**Data supplied:**

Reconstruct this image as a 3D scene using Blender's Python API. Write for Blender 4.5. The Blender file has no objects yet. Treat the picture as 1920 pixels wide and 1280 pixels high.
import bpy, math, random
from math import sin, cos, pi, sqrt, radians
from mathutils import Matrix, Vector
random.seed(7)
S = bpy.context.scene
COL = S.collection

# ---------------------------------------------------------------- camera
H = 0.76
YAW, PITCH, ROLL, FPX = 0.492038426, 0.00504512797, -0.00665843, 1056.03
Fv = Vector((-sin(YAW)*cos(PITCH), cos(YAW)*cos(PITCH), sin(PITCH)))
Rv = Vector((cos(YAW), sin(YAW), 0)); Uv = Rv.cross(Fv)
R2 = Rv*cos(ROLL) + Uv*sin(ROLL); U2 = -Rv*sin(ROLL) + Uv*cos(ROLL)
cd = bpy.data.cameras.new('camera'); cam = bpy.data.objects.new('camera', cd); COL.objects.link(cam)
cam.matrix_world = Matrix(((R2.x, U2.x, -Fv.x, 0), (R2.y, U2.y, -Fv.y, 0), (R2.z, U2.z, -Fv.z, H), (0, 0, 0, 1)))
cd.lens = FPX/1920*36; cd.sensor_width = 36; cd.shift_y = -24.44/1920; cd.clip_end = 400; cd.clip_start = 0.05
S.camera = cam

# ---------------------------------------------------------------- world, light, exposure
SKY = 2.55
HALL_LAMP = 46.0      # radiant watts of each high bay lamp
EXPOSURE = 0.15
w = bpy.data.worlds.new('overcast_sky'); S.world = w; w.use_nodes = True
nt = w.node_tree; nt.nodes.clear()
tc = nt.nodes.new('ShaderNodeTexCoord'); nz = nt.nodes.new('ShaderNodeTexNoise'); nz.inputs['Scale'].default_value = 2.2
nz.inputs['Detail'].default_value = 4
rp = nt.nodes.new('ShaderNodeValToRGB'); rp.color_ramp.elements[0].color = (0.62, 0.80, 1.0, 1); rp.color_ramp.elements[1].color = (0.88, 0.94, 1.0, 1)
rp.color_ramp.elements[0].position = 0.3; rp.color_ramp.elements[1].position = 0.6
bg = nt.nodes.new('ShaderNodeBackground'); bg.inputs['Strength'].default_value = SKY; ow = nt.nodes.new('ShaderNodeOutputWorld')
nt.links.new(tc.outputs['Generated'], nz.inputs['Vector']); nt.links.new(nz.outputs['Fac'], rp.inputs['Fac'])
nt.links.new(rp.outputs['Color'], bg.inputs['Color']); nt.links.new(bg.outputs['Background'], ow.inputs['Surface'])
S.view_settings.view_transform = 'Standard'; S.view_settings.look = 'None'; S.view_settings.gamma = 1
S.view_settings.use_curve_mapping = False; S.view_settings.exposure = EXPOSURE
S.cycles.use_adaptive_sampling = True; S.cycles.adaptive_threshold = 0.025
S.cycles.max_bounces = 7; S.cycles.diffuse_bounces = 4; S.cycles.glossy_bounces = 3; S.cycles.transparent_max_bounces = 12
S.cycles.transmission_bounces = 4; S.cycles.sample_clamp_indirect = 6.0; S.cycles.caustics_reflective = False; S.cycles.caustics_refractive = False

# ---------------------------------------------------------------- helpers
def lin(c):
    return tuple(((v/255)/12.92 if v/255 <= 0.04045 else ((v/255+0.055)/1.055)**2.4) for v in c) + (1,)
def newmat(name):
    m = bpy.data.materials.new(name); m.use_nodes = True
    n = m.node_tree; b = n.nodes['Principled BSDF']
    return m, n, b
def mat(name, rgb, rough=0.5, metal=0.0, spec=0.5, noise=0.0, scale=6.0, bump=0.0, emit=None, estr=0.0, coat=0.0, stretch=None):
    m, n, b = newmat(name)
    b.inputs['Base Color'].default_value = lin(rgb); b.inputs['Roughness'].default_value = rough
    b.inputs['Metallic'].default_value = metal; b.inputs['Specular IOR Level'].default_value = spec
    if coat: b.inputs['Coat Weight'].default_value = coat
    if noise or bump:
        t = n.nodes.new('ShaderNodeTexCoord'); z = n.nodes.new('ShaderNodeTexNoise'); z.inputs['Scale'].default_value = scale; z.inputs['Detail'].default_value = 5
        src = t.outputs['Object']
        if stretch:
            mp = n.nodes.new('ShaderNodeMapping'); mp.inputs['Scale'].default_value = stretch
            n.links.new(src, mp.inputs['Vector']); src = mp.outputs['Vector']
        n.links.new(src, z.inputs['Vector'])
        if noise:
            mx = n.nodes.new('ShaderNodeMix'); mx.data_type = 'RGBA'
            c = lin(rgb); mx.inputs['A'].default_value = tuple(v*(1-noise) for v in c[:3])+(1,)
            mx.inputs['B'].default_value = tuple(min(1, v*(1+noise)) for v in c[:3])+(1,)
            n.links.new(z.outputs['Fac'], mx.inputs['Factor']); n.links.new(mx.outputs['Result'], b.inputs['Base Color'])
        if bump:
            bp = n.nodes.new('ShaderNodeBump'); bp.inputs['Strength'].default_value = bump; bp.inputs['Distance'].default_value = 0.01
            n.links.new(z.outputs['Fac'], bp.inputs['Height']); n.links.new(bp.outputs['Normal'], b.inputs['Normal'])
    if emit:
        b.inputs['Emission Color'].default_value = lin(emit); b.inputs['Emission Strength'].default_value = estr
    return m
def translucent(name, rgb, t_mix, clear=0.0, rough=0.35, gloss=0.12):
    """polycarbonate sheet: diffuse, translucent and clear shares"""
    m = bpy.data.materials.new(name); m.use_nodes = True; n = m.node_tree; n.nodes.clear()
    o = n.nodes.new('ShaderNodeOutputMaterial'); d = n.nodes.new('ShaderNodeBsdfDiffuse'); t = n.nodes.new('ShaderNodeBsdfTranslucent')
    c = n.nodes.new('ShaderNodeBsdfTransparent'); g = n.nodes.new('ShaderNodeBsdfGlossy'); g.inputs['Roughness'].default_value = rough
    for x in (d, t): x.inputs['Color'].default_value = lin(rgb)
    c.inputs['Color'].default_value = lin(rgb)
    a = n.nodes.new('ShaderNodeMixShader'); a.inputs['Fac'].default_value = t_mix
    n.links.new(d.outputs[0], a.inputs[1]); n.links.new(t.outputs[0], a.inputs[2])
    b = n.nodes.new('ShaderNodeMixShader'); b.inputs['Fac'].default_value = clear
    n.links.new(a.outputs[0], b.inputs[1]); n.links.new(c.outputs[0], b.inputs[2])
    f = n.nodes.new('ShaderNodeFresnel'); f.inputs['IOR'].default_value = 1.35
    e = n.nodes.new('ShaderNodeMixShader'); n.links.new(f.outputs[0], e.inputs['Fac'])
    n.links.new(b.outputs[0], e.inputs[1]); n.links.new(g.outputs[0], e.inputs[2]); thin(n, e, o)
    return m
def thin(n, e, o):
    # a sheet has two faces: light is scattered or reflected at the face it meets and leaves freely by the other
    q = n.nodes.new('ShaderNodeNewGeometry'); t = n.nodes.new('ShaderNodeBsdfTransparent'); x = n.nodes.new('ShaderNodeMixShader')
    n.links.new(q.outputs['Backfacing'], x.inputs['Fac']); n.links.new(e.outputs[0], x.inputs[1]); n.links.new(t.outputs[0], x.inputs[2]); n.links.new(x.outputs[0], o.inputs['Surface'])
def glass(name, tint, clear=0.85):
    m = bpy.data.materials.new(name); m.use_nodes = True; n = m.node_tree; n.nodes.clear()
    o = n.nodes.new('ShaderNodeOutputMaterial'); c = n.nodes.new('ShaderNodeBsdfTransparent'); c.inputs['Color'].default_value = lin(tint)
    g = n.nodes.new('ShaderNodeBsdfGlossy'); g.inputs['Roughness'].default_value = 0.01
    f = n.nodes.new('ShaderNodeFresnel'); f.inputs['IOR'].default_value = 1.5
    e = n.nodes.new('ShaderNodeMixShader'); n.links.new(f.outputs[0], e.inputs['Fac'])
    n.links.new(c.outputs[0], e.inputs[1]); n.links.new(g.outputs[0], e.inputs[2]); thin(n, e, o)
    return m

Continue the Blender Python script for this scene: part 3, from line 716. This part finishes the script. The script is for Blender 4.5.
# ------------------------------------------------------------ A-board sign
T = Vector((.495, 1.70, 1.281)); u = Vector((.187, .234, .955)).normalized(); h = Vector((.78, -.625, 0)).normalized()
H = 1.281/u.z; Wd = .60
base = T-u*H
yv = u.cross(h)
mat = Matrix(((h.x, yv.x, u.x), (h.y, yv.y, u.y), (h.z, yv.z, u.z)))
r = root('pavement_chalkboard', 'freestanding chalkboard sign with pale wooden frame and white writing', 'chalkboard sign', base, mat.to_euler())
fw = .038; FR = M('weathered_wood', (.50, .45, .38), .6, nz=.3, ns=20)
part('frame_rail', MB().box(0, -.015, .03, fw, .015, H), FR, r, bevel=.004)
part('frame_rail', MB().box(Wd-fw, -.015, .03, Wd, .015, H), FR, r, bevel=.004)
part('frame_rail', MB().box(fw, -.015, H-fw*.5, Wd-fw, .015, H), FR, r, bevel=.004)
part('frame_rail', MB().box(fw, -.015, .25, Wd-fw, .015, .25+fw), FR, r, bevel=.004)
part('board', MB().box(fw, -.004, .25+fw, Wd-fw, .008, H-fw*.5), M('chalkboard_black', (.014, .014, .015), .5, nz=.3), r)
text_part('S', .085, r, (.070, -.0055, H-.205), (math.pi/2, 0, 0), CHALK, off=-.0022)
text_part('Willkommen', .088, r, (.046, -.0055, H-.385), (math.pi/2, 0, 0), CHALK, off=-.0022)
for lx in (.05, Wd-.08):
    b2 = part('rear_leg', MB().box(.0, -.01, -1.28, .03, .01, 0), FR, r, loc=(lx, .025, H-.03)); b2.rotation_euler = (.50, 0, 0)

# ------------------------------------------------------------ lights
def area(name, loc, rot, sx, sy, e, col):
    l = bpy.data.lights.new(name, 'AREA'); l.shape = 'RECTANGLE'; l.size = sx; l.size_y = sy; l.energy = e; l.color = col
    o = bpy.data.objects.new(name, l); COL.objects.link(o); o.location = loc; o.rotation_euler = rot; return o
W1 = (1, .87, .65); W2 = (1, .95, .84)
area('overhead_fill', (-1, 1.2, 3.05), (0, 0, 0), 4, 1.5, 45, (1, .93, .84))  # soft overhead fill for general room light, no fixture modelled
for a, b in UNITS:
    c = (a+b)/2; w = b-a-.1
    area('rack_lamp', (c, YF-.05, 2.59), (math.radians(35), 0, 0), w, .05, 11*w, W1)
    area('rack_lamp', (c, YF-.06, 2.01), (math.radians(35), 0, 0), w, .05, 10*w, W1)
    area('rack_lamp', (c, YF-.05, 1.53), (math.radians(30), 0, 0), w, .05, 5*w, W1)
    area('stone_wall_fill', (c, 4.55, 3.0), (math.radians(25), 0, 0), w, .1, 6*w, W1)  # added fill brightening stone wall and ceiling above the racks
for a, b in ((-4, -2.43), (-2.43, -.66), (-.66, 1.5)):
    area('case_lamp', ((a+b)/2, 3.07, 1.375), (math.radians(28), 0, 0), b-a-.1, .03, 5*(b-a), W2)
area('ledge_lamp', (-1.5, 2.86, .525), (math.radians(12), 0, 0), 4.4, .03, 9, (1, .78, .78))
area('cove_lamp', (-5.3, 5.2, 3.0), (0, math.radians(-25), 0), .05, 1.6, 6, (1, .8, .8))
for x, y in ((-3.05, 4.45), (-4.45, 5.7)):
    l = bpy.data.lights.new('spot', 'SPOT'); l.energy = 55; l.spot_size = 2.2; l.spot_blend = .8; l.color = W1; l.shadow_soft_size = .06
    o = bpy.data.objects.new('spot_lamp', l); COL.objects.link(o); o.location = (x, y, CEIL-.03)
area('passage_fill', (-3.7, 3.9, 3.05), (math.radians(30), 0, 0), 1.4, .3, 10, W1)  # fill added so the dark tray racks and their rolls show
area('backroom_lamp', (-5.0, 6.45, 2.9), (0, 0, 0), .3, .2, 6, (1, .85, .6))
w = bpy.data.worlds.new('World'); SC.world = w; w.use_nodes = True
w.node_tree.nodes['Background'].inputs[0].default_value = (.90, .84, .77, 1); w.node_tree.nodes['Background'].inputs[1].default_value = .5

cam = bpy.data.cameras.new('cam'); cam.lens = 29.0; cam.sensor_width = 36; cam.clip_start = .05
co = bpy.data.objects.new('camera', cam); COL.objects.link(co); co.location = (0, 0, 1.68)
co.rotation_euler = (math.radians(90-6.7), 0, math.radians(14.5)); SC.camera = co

**Requirements:**
Extract and reproduce exactly the lines opening with the line containing "Continue the Blender" and closing with the line containing "b2.rotation_euler = (.50, 0, 0)", inclusive.

**Task answer:**
Continue the Blender Python script for this scene: part 3, from line 716. This part finishes the script. The script is for Blender 4.5.
# ------------------------------------------------------------ A-board sign
T = Vector((.495, 1.70, 1.281)); u = Vector((.187, .234, .955)).normalized(); h = Vector((.78, -.625, 0)).normalized()
H = 1.281/u.z; Wd = .60
base = T-u*H
yv = u.cross(h)
mat = Matrix(((h.x, yv.x, u.x), (h.y, yv.y, u.y), (h.z, yv.z, u.z)))
r = root('pavement_chalkboard', 'freestanding chalkboard sign with pale wooden frame and white writing', 'chalkboard sign', base, mat.to_euler())
fw = .038; FR = M('weathered_wood', (.50, .45, .38), .6, nz=.3, ns=20)
part('frame_rail', MB().box(0, -.015, .03, fw, .015, H), FR, r, bevel=.004)
part('frame_rail', MB().box(Wd-fw, -.015, .03, Wd, .015, H), FR, r, bevel=.004)
part('frame_rail', MB().box(fw, -.015, H-fw*.5, Wd-fw, .015, H), FR, r, bevel=.004)
part('frame_rail', MB().box(fw, -.015, .25, Wd-fw, .015, .25+fw), FR, r, bevel=.004)
part('board', MB().box(fw, -.004, .25+fw, Wd-fw, .008, H-fw*.5), M('chalkboard_black', (.014, .014, .015), .5, nz=.3), r)
text_part('S', .085, r, (.070, -.0055, H-.205), (math.pi/2, 0, 0), CHALK, off=-.0022)
text_part('Willkommen', .088, r, (.046, -.0055, H-.385), (math.pi/2, 0, 0), CHALK, off=-.0022)
for lx in (.05, Wd-.08):
    b2 = part('rear_leg', MB().box(.0, -.01, -1.28, .03, .01, 0), FR, r, loc=(lx, .025, H-.03)); b2.rotation_euler = (.50, 0, 0)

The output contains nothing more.